What is Worthwhile in Education

"worthwhile", worth time, attention, or effort; having real merit.

Gage Canadian Dictionary

 

Over the weekend, you spent a great amount of effort preparing a set of lesson plans for one of your classes. You are quite pleased with yourself and you are sure that the activities you designed are bound to excite your students.

On the Monday morning, you hand out your neatly typed stencils and after less than a few minutes a voice says: "Why do we have to do this boring stuff?"

You look at the student who, hanging back in his seat, his legs stretched out in front of him, is waiting for a response to his challenge.

Your first reaction is one of disappointment and frustration, but at the same time you wonder if he may have a point. What is your reply? Do you tell him that the activity is "good" for him for its own sake, or that he "better shape up because otherwise he will fail"?

It is unlikely that the student will be convinced by either argument, because you have translated worthwhileness into what you as the teacher consider to be "useful" for him. But faced with the assignment, the student doesn't see anything "useful". To the contrary, he perceives the work in front of him as "useless" and definitely "boring", and he asks the simplest question: "Why school?"

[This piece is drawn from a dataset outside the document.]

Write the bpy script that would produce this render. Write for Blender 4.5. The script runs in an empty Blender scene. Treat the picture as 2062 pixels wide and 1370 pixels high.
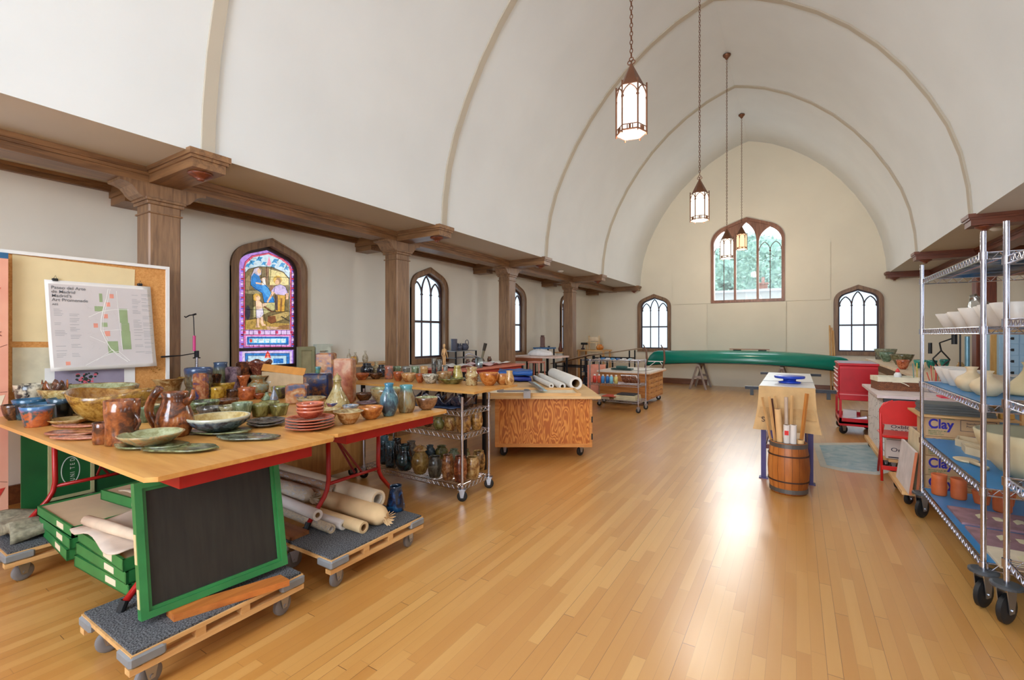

Human action is always an interpretation of an existing state of affairs, and action is taken when the affairs are recognised as undesirable. But, even more than the adult members of our society, our young students don't have strong ideological convictions. They are concerned primarily with solving personal and often subjective tasks and interpret the "signs" as they choose. Even after years of education, they are still woefully unprepared to interpret efficiently and clearly so they can become self-determining and self reliant individuals.

As has often been stated, all learning must begin with the learner, who must identify the problem first before he can turn himself toward solving it. Education should, therefore, centre on the question on how we can develop individuals who are able to identify and solve problems. This is not to say that they do not need a great variety of skills which could aid them in this. But it should be recognised that not all skills are of equal value to all individuals, and it should remain the right of the individuals to select the learning of those skills they prefer at any given moment.

The fact that, after many years of education, your bored student is still not capable of feeling responsible for his own actions, and prefers to blame you as the teacher for his own lack of progress, is a clear indication that, although he may have profound feelings about the human condition he is in, he has still not learned to ask appropriate questions and to make suitable choices. He remains confused.

"What meaning does my life have?" is an extremely important question for students, and those who fail to realize that the ultimate answer to that question has to come from within themselves, will fail to achieve freedom in the fullest sense of the word. They should realize that they will have to find their own solutions, and that these can only come from a disciplined mind.

Teaching that to our students is worthwhile in education.